→ Task to complete: For this exercise, copy out each line of the material below that includes "Take".

→ Data for this task:
────────

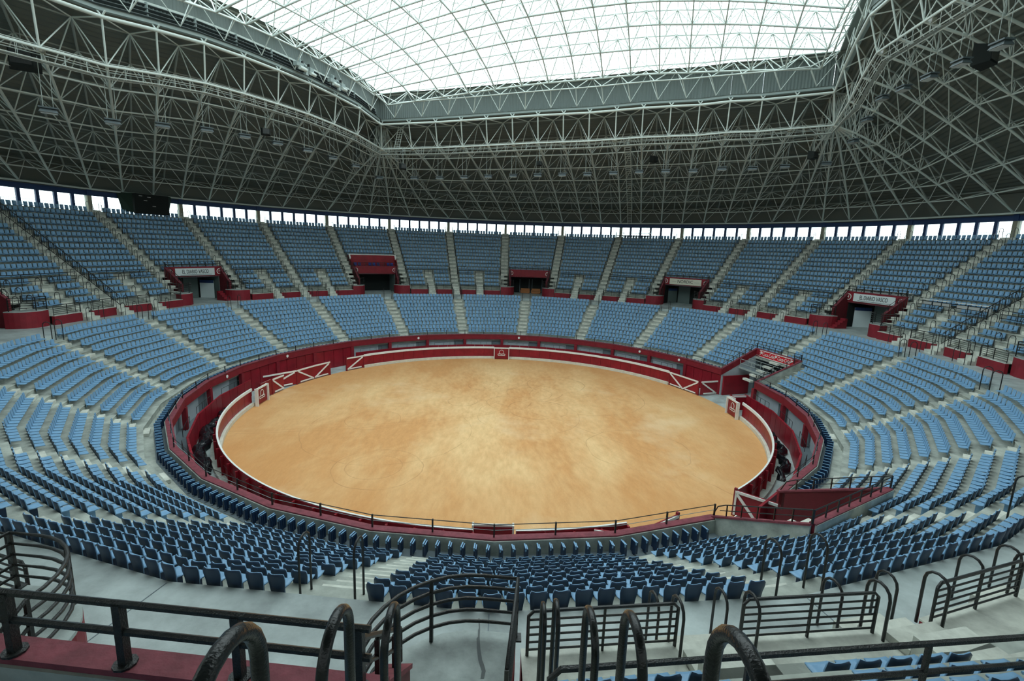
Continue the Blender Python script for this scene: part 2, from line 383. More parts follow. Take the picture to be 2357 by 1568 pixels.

────────

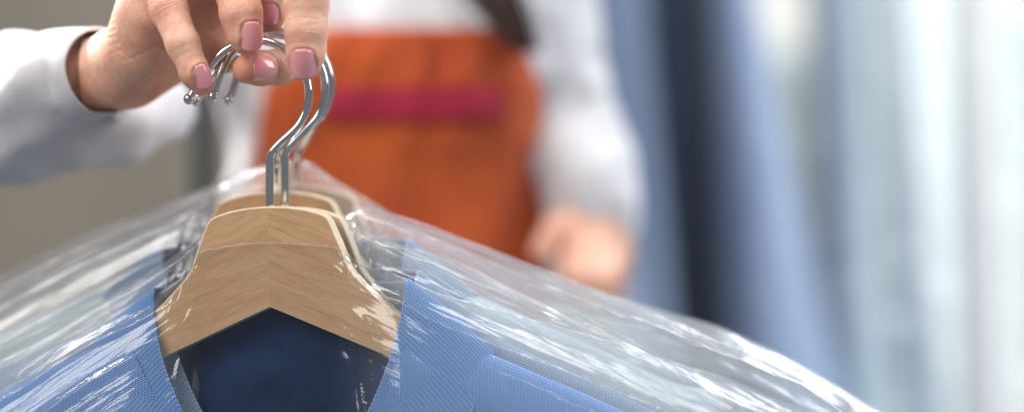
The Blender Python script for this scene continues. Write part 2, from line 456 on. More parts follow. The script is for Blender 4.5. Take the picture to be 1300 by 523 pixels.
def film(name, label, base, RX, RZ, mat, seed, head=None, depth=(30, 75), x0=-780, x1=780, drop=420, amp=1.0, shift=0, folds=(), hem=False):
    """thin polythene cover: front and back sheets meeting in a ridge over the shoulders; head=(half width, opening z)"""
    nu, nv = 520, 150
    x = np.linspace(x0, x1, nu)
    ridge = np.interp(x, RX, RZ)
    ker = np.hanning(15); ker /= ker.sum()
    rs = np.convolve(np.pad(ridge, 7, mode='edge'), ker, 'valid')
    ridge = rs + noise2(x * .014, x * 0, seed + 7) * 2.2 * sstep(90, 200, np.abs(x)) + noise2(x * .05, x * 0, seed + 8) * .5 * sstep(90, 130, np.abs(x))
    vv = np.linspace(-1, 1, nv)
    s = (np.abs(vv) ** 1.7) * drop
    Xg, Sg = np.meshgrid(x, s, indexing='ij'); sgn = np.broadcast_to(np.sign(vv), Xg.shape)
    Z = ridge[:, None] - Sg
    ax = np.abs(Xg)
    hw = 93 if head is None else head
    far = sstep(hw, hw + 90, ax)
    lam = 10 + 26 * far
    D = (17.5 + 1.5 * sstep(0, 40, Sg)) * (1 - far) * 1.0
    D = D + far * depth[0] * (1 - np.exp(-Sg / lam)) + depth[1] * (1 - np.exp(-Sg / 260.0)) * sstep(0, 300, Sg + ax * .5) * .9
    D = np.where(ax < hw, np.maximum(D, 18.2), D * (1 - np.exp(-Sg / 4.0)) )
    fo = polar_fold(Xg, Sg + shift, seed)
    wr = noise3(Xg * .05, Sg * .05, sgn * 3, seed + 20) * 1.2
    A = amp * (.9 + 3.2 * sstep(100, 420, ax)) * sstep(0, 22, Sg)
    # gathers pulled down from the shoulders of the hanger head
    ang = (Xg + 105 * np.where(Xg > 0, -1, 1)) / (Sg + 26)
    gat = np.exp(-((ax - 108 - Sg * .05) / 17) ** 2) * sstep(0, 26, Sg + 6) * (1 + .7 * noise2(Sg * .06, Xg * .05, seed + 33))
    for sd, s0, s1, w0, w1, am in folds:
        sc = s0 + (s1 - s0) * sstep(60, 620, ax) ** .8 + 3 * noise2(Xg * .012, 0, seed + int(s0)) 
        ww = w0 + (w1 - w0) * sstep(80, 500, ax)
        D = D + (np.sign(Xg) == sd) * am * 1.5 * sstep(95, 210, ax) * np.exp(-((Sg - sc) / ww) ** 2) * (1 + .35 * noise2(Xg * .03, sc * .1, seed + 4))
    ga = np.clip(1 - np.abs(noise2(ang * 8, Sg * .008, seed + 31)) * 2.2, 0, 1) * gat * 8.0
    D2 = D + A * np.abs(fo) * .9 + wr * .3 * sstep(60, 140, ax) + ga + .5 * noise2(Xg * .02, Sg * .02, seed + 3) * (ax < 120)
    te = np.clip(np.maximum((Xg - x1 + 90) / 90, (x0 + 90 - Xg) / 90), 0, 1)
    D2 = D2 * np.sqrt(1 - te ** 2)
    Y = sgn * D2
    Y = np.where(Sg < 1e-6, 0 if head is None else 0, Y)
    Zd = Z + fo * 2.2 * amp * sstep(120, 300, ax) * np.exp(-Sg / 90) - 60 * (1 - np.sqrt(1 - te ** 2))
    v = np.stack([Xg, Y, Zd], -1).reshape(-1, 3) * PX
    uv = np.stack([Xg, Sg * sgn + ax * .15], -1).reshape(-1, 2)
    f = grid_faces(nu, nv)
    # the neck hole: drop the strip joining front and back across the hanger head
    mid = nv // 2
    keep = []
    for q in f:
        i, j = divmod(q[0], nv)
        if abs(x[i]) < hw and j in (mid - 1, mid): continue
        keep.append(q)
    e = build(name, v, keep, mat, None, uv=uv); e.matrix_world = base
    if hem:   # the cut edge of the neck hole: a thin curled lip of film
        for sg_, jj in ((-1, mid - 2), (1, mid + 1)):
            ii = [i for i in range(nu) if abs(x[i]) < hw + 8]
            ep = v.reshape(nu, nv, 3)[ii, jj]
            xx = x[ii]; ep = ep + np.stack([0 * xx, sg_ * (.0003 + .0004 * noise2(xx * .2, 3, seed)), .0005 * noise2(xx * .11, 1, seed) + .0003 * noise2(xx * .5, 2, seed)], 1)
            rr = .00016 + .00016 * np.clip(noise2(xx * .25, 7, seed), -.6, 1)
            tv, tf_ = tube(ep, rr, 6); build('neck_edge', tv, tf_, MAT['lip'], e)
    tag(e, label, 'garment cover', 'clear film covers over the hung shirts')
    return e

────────

→ Final result:
Continue the Blender Python script for this scene: part 2, from line 383. More parts follow. Take the picture to be 2357 by 1568 pixels.
The Blender Python script for this scene continues. Write part 2, from line 456 on. More parts follow. The script is for Blender 4.5. Take the picture to be 1300 by 523 pixels.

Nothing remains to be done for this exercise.